For others, Xawaash became both a guide and a cultural lifeline: “If only you could see the types of things people said when they wrote to us,” Kassim said, laughing, as he recounted how many emails and comments he and Adde had received through the years. “There were Somali students studying in Turkey who told us they entered an ethnic food competition and came out on top because of Xawaash. Once a girl wrote to us from China saying we had saved her marriage.”
Xawaash’s impact is still evident today. “I’ve loved Xawaash since I was a teenager, when I first got into cooking.

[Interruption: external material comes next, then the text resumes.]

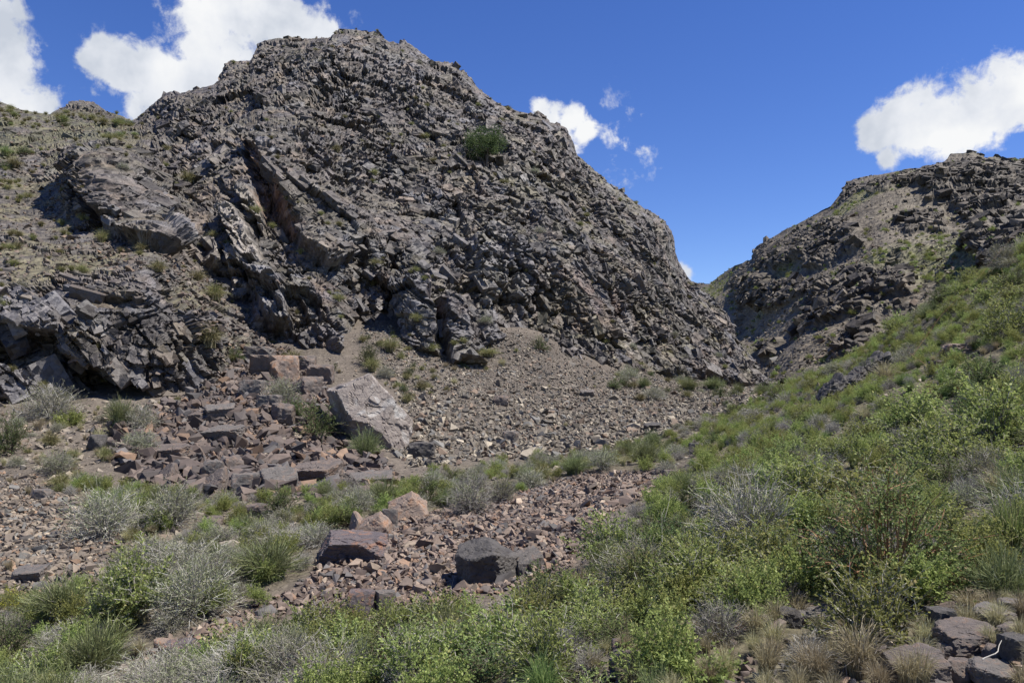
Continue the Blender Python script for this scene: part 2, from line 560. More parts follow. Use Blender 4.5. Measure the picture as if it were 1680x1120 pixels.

I would look up recipes because my mom didn’t have her recipes written down,” says Los Angeles–based filmmaker and model Miski Muse. “It’s still the number-one place I go to for Somali recipes to this day, and I even use it when I throw dinner parties or if I’m feeling nostalgic.” Writer Jamila Osman remembers eating an incredible date cake at Xawaash in Toronto recently and searching for something similar upon her return home to Portland, Oregon, before finally finding the recipe on Xawaash.
For Somali chefs and recipe developers like me, who have to translate oral recipes into precise written measurements, Xawaash has served as a helpful guide when I’ve needed to translate my family’s abstract forms of measurement into something others can utilize or provide further context about the history of a dish. It has also often been one of the only culinary resources available to me, outside of learning from my elders in person.

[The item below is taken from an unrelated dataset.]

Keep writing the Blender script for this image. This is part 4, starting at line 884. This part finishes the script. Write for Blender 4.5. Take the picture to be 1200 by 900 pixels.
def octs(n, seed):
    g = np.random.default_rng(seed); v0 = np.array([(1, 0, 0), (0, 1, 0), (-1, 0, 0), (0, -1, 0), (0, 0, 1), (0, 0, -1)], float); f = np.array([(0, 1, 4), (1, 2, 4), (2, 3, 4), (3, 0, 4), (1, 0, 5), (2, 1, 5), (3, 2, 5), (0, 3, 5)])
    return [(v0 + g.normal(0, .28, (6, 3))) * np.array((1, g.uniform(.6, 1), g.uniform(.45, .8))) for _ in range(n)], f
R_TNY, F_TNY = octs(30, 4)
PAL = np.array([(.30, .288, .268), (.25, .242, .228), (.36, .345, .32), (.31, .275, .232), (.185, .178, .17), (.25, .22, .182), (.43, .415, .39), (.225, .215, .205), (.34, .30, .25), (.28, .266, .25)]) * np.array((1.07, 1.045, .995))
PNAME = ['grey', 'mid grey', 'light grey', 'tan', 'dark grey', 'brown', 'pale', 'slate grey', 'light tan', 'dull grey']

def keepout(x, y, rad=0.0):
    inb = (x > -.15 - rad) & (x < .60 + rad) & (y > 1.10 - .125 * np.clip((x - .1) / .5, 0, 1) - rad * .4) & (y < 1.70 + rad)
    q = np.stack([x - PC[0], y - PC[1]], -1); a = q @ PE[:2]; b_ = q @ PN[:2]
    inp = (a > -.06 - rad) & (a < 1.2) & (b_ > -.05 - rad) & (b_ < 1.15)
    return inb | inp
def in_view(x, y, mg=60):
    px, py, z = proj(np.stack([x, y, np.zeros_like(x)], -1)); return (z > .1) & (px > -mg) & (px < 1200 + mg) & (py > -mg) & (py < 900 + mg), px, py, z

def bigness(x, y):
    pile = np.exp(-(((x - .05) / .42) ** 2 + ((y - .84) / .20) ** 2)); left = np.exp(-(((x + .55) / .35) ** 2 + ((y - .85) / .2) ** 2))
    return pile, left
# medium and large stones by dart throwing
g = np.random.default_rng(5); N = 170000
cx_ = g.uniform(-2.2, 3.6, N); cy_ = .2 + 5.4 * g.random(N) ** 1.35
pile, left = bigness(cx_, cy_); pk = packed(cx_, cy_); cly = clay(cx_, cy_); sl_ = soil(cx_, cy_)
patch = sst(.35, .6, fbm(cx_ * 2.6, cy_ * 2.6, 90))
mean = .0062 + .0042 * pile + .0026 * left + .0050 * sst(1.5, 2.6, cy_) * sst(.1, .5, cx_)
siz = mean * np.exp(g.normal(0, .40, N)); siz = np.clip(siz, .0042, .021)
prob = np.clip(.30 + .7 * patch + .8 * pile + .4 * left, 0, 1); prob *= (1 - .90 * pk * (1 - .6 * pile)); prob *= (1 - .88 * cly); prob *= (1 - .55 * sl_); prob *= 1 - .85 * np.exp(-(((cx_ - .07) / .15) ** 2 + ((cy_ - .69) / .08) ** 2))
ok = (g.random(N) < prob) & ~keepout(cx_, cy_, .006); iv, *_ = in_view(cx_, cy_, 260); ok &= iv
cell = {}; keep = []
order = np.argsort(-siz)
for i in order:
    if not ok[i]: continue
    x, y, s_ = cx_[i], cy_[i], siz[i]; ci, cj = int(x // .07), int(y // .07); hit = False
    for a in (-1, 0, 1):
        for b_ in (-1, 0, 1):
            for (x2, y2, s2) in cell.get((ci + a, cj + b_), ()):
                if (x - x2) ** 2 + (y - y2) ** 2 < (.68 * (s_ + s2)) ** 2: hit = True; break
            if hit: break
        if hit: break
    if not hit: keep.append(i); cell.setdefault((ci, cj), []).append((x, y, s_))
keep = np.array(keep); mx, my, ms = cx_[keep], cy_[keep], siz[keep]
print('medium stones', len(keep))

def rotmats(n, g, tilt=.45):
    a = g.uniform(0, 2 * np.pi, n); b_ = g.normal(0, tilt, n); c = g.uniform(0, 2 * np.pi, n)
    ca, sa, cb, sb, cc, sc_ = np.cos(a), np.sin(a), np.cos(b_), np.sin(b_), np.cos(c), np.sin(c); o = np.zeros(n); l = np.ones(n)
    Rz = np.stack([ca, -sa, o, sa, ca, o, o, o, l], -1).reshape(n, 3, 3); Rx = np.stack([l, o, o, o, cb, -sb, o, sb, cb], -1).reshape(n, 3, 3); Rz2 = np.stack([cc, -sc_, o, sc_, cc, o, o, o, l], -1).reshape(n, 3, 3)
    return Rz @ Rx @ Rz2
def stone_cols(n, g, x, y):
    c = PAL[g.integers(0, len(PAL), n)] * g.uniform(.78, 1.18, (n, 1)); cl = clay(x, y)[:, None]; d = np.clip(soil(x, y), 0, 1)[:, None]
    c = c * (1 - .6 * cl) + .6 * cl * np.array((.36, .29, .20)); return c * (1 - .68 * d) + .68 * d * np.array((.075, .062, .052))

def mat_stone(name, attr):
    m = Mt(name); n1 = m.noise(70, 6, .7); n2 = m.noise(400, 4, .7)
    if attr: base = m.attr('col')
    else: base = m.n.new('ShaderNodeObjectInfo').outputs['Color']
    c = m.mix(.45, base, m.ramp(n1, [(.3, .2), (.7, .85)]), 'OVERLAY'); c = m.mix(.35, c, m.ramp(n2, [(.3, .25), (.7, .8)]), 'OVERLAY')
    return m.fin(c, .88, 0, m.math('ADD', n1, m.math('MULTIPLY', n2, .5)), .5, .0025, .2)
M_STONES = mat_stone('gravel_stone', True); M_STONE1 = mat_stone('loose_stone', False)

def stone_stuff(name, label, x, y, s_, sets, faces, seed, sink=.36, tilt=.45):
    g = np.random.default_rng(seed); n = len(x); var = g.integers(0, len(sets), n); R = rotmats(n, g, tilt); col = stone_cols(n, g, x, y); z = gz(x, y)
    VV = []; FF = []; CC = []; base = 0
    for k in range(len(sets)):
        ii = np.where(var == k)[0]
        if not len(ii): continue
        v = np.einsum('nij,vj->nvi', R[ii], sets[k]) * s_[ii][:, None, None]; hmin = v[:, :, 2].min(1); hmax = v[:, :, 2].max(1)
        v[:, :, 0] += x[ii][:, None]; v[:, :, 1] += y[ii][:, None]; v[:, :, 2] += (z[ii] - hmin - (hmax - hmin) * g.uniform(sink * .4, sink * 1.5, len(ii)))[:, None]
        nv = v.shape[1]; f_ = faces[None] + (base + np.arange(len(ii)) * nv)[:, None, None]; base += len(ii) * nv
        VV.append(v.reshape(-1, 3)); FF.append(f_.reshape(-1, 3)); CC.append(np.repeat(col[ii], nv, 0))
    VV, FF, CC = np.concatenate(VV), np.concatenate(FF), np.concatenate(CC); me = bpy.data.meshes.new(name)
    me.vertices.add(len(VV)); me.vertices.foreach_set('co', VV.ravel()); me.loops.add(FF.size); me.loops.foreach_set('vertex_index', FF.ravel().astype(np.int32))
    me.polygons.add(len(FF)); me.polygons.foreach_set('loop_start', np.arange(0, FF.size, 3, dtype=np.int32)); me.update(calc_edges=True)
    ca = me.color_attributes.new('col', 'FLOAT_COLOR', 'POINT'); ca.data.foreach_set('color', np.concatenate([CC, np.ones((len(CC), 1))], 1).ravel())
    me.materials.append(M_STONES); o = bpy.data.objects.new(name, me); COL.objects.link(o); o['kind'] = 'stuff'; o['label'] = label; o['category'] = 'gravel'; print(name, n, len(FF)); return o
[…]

Considering also the lack of representation and knowledge of Somali cuisine in the mainstream, Xawaash has served as a primary source on Somali cuisine for non-Somalis as well. For Ohio-based archivist Qaman Omar, Xawaash also offered something more meaningful than just recipes: positive representation. “Xawaash, for me and my mom, was less a recipe resource and more a kind of digital museum of Somali cookery and its interpretations. We marveled at seeing our traditional foods committed to the digital space in a time when nearly all media about Somali people and culture was negative.”
As Xawaash’s influence grew over the years, supporters of the blog encouraged Adde and Kassim to open their own restaurant. Kassim would answer jokingly that they would only open a restaurant if they “had a million dollars.” After years of cajoling, and realizing that their clothing business of nearly ten years was no longer viable, Adde and Kassim opened Xawaash the restaurant in Toronto in 2015, eventually shutting down their blog and YouTube channel to turn their full focus to the restaurant. Xawaash’s international virtual support created a built-in customer base who flocked to the restaurant to eat dishes like chicken mandi and rice or braised lamb, eventually allowing Adde and Kassim to open a second location in Mississauga in 2019.
When asked if he ever expected that the blog he and Leila started as an archival side project would lead to not only a restaurant empire but help so many Somalis in the diaspora connect with their culinary and cultural roots, Abdullahi replied “We never imagined this would happen in our wildest of dreams.”
Like many Somali women throughout history, I first learned to cook from my mother, who learned from her mother, who learned from hers. But many of my peers in the diaspora learned to cook from the internet. One is an oral tradition, the other a digital one—but both preserve and share our cultural traditions. The latter was made possible for an entire generation thanks to pioneers like Xawaash.